- Your instructions
The complete listing should be restated exactly.
* Begin *
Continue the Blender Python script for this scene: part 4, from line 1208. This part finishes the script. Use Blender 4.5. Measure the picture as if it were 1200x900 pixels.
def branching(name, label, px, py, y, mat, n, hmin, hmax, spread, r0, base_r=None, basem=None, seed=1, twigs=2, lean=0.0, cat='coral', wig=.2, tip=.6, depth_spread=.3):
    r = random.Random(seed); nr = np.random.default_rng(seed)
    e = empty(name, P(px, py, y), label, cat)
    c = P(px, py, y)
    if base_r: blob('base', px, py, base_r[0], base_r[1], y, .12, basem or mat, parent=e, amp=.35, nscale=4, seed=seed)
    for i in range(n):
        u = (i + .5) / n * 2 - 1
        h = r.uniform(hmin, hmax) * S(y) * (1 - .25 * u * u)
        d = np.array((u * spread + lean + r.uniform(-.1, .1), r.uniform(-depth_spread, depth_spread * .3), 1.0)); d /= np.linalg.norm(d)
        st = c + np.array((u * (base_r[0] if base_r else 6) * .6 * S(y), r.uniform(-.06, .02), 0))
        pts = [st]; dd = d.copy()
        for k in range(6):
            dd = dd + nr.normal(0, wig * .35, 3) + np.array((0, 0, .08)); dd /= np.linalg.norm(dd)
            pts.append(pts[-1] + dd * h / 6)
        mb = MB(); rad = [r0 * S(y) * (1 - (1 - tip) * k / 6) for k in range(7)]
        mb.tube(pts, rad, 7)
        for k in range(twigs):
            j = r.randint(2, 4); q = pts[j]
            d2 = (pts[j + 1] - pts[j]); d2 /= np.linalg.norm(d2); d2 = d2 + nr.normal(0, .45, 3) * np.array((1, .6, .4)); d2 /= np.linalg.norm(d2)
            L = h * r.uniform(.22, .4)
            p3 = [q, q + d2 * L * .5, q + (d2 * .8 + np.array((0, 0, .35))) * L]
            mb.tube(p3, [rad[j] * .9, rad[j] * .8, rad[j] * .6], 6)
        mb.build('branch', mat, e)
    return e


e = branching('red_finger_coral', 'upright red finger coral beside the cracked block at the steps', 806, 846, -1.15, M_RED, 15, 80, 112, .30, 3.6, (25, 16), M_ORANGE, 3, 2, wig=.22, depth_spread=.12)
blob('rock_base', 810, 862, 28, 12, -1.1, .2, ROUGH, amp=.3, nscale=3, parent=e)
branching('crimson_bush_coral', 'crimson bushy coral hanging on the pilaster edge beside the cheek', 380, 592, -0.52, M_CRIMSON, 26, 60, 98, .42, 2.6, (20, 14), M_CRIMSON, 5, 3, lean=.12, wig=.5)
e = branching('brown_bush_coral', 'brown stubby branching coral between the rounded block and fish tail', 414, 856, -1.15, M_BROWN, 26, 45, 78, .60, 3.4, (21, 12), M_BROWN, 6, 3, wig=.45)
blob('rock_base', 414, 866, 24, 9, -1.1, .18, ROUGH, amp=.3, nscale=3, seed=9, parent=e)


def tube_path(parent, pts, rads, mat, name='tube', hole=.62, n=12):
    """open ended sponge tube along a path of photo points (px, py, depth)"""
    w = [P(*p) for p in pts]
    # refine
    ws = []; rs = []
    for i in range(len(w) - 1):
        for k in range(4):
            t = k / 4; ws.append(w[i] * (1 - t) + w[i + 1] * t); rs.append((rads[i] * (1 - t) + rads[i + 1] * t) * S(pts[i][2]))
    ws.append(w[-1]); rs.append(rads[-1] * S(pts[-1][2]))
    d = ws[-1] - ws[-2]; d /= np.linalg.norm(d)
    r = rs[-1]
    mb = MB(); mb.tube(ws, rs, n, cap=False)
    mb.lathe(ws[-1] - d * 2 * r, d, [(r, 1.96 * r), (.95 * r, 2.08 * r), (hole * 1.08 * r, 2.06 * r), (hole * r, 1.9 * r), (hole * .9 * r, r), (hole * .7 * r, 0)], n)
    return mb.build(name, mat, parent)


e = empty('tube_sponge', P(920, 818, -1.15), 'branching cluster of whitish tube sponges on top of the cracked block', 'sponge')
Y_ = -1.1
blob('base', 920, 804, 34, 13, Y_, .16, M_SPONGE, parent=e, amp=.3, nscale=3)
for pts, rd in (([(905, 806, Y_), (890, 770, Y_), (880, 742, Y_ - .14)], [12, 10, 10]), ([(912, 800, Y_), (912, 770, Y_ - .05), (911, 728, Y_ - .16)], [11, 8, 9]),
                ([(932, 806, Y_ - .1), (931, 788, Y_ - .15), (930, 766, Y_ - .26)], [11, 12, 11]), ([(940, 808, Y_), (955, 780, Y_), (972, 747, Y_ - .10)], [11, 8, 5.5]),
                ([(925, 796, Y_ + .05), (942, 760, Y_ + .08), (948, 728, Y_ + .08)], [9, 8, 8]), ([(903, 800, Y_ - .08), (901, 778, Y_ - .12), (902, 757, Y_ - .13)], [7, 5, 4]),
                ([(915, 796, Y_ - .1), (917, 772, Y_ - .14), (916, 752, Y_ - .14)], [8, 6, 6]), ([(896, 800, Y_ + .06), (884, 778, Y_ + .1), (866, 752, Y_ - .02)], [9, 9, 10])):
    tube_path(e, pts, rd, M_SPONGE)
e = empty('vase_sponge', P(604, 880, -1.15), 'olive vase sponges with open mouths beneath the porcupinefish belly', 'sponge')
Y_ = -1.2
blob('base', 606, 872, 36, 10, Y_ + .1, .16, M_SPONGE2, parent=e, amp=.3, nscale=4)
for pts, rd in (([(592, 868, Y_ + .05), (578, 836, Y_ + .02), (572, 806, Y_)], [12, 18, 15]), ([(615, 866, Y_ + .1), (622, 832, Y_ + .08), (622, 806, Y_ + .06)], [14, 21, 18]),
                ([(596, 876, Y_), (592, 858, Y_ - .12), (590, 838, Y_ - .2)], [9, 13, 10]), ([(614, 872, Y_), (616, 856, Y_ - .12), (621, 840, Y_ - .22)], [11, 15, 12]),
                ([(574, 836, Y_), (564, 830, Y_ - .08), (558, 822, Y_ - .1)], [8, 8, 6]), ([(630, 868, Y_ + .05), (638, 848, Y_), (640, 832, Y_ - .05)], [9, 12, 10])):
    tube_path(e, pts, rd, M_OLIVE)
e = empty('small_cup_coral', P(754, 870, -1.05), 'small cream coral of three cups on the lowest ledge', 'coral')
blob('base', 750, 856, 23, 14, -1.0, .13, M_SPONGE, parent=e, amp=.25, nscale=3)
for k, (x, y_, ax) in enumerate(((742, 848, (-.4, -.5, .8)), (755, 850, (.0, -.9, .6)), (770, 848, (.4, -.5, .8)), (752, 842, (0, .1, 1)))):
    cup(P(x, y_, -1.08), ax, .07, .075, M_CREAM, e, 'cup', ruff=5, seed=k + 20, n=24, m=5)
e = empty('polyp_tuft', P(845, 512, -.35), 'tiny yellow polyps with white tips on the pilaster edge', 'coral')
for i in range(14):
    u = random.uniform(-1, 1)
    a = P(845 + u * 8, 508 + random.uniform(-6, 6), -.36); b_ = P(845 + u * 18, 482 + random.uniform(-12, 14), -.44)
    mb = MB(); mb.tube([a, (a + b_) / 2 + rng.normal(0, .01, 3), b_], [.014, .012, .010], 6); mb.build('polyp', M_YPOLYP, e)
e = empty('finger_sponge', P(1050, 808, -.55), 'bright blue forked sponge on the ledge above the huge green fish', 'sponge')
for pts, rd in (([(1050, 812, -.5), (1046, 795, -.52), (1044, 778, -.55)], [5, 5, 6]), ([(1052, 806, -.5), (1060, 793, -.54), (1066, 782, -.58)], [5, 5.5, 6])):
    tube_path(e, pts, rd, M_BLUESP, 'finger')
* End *
- Solved problem
Continue the Blender Python script for this scene: part 4, from line 1208. This part finishes the script. Use Blender 4.5. Measure the picture as if it were 1200x900 pixels.
def branching(name, label, px, py, y, mat, n, hmin, hmax, spread, r0, base_r=None, basem=None, seed=1, twigs=2, lean=0.0, cat='coral', wig=.2, tip=.6, depth_spread=.3):
    r = random.Random(seed); nr = np.random.default_rng(seed)
    e = empty(name, P(px, py, y), label, cat)
    c = P(px, py, y)
    if base_r: blob('base', px, py, base_r[0], base_r[1], y, .12, basem or mat, parent=e, amp=.35, nscale=4, seed=seed)
    for i in range(n):
        u = (i + .5) / n * 2 - 1
        h = r.uniform(hmin, hmax) * S(y) * (1 - .25 * u * u)
        d = np.array((u * spread + lean + r.uniform(-.1, .1), r.uniform(-depth_spread, depth_spread * .3), 1.0)); d /= np.linalg.norm(d)
        st = c + np.array((u * (base_r[0] if base_r else 6) * .6 * S(y), r.uniform(-.06, .02), 0))
        pts = [st]; dd = d.copy()
        for k in range(6):
            dd = dd + nr.normal(0, wig * .35, 3) + np.array((0, 0, .08)); dd /= np.linalg.norm(dd)
            pts.append(pts[-1] + dd * h / 6)
        mb = MB(); rad = [r0 * S(y) * (1 - (1 - tip) * k / 6) for k in range(7)]
        mb.tube(pts, rad, 7)
        for k in range(twigs):
            j = r.randint(2, 4); q = pts[j]
            d2 = (pts[j + 1] - pts[j]); d2 /= np.linalg.norm(d2); d2 = d2 + nr.normal(0, .45, 3) * np.array((1, .6, .4)); d2 /= np.linalg.norm(d2)
            L = h * r.uniform(.22, .4)
            p3 = [q, q + d2 * L * .5, q + (d2 * .8 + np.array((0, 0, .35))) * L]
            mb.tube(p3, [rad[j] * .9, rad[j] * .8, rad[j] * .6], 6)
        mb.build('branch', mat, e)
    return e


e = branching('red_finger_coral', 'upright red finger coral beside the cracked block at the steps', 806, 846, -1.15, M_RED, 15, 80, 112, .30, 3.6, (25, 16), M_ORANGE, 3, 2, wig=.22, depth_spread=.12)
blob('rock_base', 810, 862, 28, 12, -1.1, .2, ROUGH, amp=.3, nscale=3, parent=e)
branching('crimson_bush_coral', 'crimson bushy coral hanging on the pilaster edge beside the cheek', 380, 592, -0.52, M_CRIMSON, 26, 60, 98, .42, 2.6, (20, 14), M_CRIMSON, 5, 3, lean=.12, wig=.5)
e = branching('brown_bush_coral', 'brown stubby branching coral between the rounded block and fish tail', 414, 856, -1.15, M_BROWN, 26, 45, 78, .60, 3.4, (21, 12), M_BROWN, 6, 3, wig=.45)
blob('rock_base', 414, 866, 24, 9, -1.1, .18, ROUGH, amp=.3, nscale=3, seed=9, parent=e)


def tube_path(parent, pts, rads, mat, name='tube', hole=.62, n=12):
    """open ended sponge tube along a path of photo points (px, py, depth)"""
    w = [P(*p) for p in pts]
    # refine
    ws = []; rs = []
    for i in range(len(w) - 1):
        for k in range(4):
            t = k / 4; ws.append(w[i] * (1 - t) + w[i + 1] * t); rs.append((rads[i] * (1 - t) + rads[i + 1] * t) * S(pts[i][2]))
    ws.append(w[-1]); rs.append(rads[-1] * S(pts[-1][2]))
    d = ws[-1] - ws[-2]; d /= np.linalg.norm(d)
    r = rs[-1]
    mb = MB(); mb.tube(ws, rs, n, cap=False)
    mb.lathe(ws[-1] - d * 2 * r, d, [(r, 1.96 * r), (.95 * r, 2.08 * r), (hole * 1.08 * r, 2.06 * r), (hole * r, 1.9 * r), (hole * .9 * r, r), (hole * .7 * r, 0)], n)
    return mb.build(name, mat, parent)


e = empty('tube_sponge', P(920, 818, -1.15), 'branching cluster of whitish tube sponges on top of the cracked block', 'sponge')
Y_ = -1.1
blob('base', 920, 804, 34, 13, Y_, .16, M_SPONGE, parent=e, amp=.3, nscale=3)
for pts, rd in (([(905, 806, Y_), (890, 770, Y_), (880, 742, Y_ - .14)], [12, 10, 10]), ([(912, 800, Y_), (912, 770, Y_ - .05), (911, 728, Y_ - .16)], [11, 8, 9]),
                ([(932, 806, Y_ - .1), (931, 788, Y_ - .15), (930, 766, Y_ - .26)], [11, 12, 11]), ([(940, 808, Y_), (955, 780, Y_), (972, 747, Y_ - .10)], [11, 8, 5.5]),
                ([(925, 796, Y_ + .05), (942, 760, Y_ + .08), (948, 728, Y_ + .08)], [9, 8, 8]), ([(903, 800, Y_ - .08), (901, 778, Y_ - .12), (902, 757, Y_ - .13)], [7, 5, 4]),
                ([(915, 796, Y_ - .1), (917, 772, Y_ - .14), (916, 752, Y_ - .14)], [8, 6, 6]), ([(896, 800, Y_ + .06), (884, 778, Y_ + .1), (866, 752, Y_ - .02)], [9, 9, 10])):
    tube_path(e, pts, rd, M_SPONGE)
e = empty('vase_sponge', P(604, 880, -1.15), 'olive vase sponges with open mouths beneath the porcupinefish belly', 'sponge')
Y_ = -1.2
blob('base', 606, 872, 36, 10, Y_ + .1, .16, M_SPONGE2, parent=e, amp=.3, nscale=4)
for pts, rd in (([(592, 868, Y_ + .05), (578, 836, Y_ + .02), (572, 806, Y_)], [12, 18, 15]), ([(615, 866, Y_ + .1), (622, 832, Y_ + .08), (622, 806, Y_ + .06)], [14, 21, 18]),
                ([(596, 876, Y_), (592, 858, Y_ - .12), (590, 838, Y_ - .2)], [9, 13, 10]), ([(614, 872, Y_), (616, 856, Y_ - .12), (621, 840, Y_ - .22)], [11, 15, 12]),
                ([(574, 836, Y_), (564, 830, Y_ - .08), (558, 822, Y_ - .1)], [8, 8, 6]), ([(630, 868, Y_ + .05), (638, 848, Y_), (640, 832, Y_ - .05)], [9, 12, 10])):
    tube_path(e, pts, rd, M_OLIVE)
e = empty('small_cup_coral', P(754, 870, -1.05), 'small cream coral of three cups on the lowest ledge', 'coral')
blob('base', 750, 856, 23, 14, -1.0, .13, M_SPONGE, parent=e, amp=.25, nscale=3)
for k, (x, y_, ax) in enumerate(((742, 848, (-.4, -.5, .8)), (755, 850, (.0, -.9, .6)), (770, 848, (.4, -.5, .8)), (752, 842, (0, .1, 1)))):
    cup(P(x, y_, -1.08), ax, .07, .075, M_CREAM, e, 'cup', ruff=5, seed=k + 20, n=24, m=5)
e = empty('polyp_tuft', P(845, 512, -.35), 'tiny yellow polyps with white tips on the pilaster edge', 'coral')
for i in range(14):
    u = random.uniform(-1, 1)
    a = P(845 + u * 8, 508 + random.uniform(-6, 6), -.36); b_ = P(845 + u * 18, 482 + random.uniform(-12, 14), -.44)
    mb = MB(); mb.tube([a, (a + b_) / 2 + rng.normal(0, .01, 3), b_], [.014, .012, .010], 6); mb.build('polyp', M_YPOLYP, e)
e = empty('finger_sponge', P(1050, 808, -.55), 'bright blue forked sponge on the ledge above the huge green fish', 'sponge')
for pts, rd in (([(1050, 812, -.5), (1046, 795, -.52), (1044, 778, -.55)], [5, 5, 6]), ([(1052, 806, -.5), (1060, 793, -.54), (1066, 782, -.58)], [5, 5.5, 6])):
    tube_path(e, pts, rd, M_BLUESP, 'finger')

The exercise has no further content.